Directive –
Find how many lines in the data below mention "this". Give the number only.

Dataset extract –
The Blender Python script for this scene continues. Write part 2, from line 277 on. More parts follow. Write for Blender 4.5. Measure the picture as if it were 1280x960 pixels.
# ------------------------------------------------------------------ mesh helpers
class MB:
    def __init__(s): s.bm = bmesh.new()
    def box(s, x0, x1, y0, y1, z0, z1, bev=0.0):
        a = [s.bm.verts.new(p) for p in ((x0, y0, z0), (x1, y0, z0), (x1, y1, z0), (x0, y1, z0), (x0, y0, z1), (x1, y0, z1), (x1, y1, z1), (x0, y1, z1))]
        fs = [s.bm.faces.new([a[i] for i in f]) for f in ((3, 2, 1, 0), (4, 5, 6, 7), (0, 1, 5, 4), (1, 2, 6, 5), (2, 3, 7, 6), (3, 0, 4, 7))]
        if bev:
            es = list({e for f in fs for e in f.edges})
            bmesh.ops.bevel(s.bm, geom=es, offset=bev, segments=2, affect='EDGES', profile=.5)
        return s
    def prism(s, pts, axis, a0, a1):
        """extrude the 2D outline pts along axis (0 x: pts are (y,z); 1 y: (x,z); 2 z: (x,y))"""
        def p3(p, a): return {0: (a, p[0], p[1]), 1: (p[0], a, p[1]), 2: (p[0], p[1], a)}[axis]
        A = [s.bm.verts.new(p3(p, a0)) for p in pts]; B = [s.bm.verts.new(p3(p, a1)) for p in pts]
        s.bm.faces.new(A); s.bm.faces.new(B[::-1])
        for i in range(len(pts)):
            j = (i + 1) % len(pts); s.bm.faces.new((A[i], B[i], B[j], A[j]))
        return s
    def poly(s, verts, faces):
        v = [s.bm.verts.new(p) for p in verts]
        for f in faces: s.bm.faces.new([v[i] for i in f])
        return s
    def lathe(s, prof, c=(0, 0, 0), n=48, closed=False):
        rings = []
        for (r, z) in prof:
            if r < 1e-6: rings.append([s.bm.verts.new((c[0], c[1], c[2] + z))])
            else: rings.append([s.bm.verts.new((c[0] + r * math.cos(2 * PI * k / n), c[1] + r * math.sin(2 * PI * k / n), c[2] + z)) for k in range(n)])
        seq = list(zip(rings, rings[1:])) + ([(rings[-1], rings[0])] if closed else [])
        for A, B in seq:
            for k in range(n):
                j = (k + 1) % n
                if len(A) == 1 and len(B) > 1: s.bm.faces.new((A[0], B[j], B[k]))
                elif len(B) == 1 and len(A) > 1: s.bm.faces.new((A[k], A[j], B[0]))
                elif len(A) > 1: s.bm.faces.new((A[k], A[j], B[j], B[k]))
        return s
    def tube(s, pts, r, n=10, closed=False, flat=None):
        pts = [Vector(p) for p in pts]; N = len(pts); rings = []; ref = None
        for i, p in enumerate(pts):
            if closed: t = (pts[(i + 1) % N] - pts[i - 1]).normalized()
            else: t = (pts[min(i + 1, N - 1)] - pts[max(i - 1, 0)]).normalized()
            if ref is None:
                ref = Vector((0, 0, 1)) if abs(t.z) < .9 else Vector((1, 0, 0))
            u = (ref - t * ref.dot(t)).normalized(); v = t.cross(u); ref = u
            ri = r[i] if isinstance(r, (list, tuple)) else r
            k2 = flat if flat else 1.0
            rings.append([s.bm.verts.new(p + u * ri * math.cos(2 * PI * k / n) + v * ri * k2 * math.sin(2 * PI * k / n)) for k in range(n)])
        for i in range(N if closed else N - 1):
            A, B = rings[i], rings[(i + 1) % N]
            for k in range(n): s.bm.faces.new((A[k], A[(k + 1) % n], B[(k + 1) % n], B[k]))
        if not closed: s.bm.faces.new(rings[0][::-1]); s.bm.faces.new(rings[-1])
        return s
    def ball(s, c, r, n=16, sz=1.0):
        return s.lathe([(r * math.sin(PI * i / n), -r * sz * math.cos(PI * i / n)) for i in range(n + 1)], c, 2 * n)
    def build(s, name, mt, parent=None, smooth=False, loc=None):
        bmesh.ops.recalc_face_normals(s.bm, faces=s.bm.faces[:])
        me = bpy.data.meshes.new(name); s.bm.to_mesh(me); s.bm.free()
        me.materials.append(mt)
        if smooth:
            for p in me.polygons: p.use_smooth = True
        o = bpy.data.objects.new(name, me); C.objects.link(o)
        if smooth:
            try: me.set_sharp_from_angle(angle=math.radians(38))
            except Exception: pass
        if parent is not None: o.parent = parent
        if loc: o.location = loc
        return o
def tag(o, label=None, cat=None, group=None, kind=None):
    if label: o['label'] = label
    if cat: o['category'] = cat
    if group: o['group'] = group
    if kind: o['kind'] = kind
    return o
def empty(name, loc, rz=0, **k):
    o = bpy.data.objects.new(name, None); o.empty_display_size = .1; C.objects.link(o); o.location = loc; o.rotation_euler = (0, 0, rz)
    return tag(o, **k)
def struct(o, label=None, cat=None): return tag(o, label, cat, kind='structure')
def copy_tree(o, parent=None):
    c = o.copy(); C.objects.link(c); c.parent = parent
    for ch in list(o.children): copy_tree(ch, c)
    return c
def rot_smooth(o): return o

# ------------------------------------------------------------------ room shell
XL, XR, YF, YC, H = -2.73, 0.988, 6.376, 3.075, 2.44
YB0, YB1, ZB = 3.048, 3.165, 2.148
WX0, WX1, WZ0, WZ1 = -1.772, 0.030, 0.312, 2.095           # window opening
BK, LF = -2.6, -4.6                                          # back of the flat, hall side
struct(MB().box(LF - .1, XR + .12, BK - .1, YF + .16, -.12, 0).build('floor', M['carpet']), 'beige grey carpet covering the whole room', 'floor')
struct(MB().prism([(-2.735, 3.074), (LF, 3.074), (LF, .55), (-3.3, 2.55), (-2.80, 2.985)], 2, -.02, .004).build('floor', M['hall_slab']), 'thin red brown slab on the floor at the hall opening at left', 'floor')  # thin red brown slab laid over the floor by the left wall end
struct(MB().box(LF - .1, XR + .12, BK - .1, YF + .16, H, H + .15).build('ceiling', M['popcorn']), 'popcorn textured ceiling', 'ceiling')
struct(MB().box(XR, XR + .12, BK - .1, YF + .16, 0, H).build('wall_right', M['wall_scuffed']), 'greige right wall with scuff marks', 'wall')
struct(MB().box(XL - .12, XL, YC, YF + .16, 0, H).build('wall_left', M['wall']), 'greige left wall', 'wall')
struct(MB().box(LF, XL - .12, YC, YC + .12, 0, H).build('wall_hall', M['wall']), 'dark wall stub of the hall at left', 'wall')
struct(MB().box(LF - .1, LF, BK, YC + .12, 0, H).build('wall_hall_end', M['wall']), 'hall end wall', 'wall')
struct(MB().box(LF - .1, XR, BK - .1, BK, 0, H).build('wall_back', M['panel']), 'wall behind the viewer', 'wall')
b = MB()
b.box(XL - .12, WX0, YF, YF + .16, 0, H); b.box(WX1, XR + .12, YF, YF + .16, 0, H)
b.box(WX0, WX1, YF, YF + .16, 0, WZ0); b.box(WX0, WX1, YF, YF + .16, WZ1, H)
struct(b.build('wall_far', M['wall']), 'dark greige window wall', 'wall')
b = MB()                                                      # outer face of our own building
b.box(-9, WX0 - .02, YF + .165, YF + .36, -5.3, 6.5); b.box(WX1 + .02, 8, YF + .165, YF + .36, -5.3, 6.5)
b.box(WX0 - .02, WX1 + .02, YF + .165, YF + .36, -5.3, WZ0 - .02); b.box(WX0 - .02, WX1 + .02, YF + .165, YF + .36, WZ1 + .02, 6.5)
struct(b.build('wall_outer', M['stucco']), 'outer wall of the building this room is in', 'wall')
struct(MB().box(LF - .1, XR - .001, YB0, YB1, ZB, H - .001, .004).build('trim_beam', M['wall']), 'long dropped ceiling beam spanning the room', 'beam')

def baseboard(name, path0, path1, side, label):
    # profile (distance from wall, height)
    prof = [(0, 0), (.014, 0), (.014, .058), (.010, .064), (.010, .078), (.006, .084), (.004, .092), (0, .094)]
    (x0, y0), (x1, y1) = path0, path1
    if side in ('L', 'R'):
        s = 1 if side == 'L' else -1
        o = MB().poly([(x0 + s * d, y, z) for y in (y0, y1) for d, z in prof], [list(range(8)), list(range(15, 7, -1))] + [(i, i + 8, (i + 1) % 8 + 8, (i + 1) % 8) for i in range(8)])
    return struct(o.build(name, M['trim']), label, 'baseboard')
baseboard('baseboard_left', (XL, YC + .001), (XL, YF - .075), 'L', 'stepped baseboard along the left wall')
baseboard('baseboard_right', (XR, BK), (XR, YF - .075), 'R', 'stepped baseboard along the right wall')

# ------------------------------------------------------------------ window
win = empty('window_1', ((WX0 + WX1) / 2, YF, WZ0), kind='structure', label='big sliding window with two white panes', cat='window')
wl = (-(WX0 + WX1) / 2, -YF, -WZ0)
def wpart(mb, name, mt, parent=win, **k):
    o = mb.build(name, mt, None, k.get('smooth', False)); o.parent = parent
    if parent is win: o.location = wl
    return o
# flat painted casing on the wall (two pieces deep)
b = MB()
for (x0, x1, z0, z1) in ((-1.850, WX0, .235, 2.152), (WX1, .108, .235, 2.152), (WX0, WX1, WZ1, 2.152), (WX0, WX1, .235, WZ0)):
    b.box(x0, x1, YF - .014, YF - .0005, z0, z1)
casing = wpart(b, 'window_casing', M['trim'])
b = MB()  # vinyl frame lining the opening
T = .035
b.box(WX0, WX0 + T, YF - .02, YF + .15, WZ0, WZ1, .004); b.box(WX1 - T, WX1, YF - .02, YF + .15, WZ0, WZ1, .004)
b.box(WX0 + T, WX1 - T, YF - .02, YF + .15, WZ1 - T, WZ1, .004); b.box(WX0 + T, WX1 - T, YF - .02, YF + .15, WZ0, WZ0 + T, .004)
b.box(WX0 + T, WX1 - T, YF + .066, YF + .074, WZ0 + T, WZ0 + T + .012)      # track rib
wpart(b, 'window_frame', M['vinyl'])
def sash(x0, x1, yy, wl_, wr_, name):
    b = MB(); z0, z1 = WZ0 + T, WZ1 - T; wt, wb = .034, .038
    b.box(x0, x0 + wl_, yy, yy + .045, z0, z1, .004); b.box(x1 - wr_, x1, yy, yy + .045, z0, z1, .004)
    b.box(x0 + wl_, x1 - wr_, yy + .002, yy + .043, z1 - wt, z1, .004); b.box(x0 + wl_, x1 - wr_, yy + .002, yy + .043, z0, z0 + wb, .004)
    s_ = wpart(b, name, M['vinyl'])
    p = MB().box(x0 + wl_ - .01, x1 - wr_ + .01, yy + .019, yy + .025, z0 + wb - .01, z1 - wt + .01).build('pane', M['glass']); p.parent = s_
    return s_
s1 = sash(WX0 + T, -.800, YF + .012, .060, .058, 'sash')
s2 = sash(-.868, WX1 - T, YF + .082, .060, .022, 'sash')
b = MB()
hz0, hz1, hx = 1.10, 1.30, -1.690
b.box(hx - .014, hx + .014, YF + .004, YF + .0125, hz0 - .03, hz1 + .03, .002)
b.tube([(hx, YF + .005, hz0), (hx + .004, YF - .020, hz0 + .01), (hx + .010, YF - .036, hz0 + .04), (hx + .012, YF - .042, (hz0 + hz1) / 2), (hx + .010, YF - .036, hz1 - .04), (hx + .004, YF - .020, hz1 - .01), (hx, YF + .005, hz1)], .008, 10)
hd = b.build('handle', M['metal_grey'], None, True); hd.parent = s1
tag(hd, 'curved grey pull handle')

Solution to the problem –
2